La manna dal cielo, o meglio dai fondali marini, giungeva nel 1965, quando i geologi scoprivano enormi giacimenti di petrolio e gas sotto al Mare del Nord. Da lì a poco l’Europa sarebbe affogata nella crisi petrolifera degli anni Settanta. A quasi 50 anni da quell’eccezionale ritrovamento, a meno di 100 giorni dal referendum d’indipendenza scozzese, il futuro di queste risorse e di tutto il panorama energetico anglosassone è un enorme rebus.
Primo nodo: come distribuire i guadagni? La produzione degli ultimi 4 anni è calata del 40%. I giacimenti off-shore del Mare del Nord si stanno velocemente esaurendo e a rischio non ci sono solo 450.000 posti di lavoro, ma soprattutto la liquidità proveniente dalle tasse. In Scozia per esempio si è passati dagli 11,2 MLD di £ del 2011 ai 4,2 del 2013. Pur potendo contare su prezzo molto alto (108 $) del Brent, il barile di petrolio del Mare del Nord, il Partito Nazionalista Scozzese potrebbe avere difficoltà nella gestione di un’entrata basata su una risorsa naturale in esaurimento. Nel 2014, dopo 30 anni, tutta la UK è tornata importatore netto di petrolio a causa del calo delle estrazioni di oil&gas.
In secondo luogo, il tema delle energie verdi.

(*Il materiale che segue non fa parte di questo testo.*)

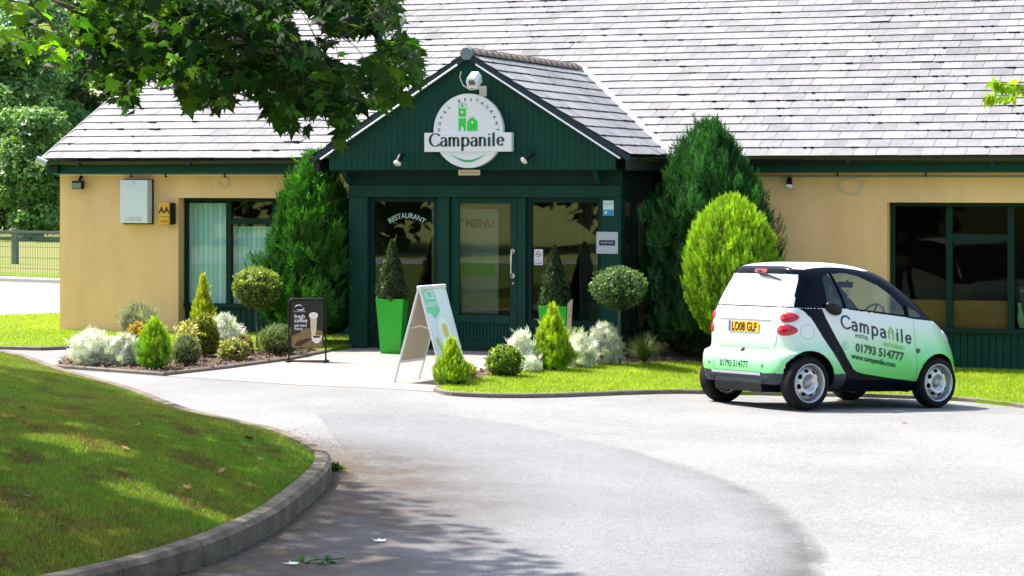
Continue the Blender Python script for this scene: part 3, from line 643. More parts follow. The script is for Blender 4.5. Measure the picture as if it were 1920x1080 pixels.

La Scozia viene definita l’Arabia Saudita delle rinnovabili, perché già oggi produce il 50% della sua elettricità con energia pulita, proveniente dalle maree, dal vento e dai fiumi. L’obiettivo per il 2020 è il 100%. Senza quest’importante quota di energia a zero emissioni, il resto della UK si troverebbe a pagare una multa salata da parte dell’UE per non aver raggiunto l’obiettivo del 20-20-20. Il governo inglese questo lo sa e per questo il Segretario per l’Energia Ed Davey si è affrettato a evidenziare come senza gli incentivi pagati dai contribuenti inglesi, i cittadini scozzesi si troverebbero a pagare una bolletta più cara di almeno 1,8 MLD di €.
La Scozia, che a marzo ha appena annunciato due mega parchi eolici off-shore da quasi 2 GW di potenza installata, dovrebbe così rallentare la sua corsa verso le rinnovabili. Infine il futuro. Mentre il premier scozzese Alex Salmond ha detto “no” al nucleare a seguito del voto del Parlamento di Edimburgo, nel resto della UK è appena iniziato un nuovo programma nucleare civile. Il parco di centrali copre il 18% del fabbisogno energetico della UK, ma è vecchio, e sarà totalmente smantellato e rinnovato (da una joint-venture franco-cinese) da qui al 2030. Per avere un’idea sui costi di questa operazione, l’Italia ha pagato 100 MLD di € la dismissione delle sue centrali nucleari, che fornivano il 10-12% dell’elettricità nazionale…
Se il 18 settembre dovesse prevalere il Sì a favore dell’indipendenza, quale dei due governi pagherà questo ed altri costi straordinari?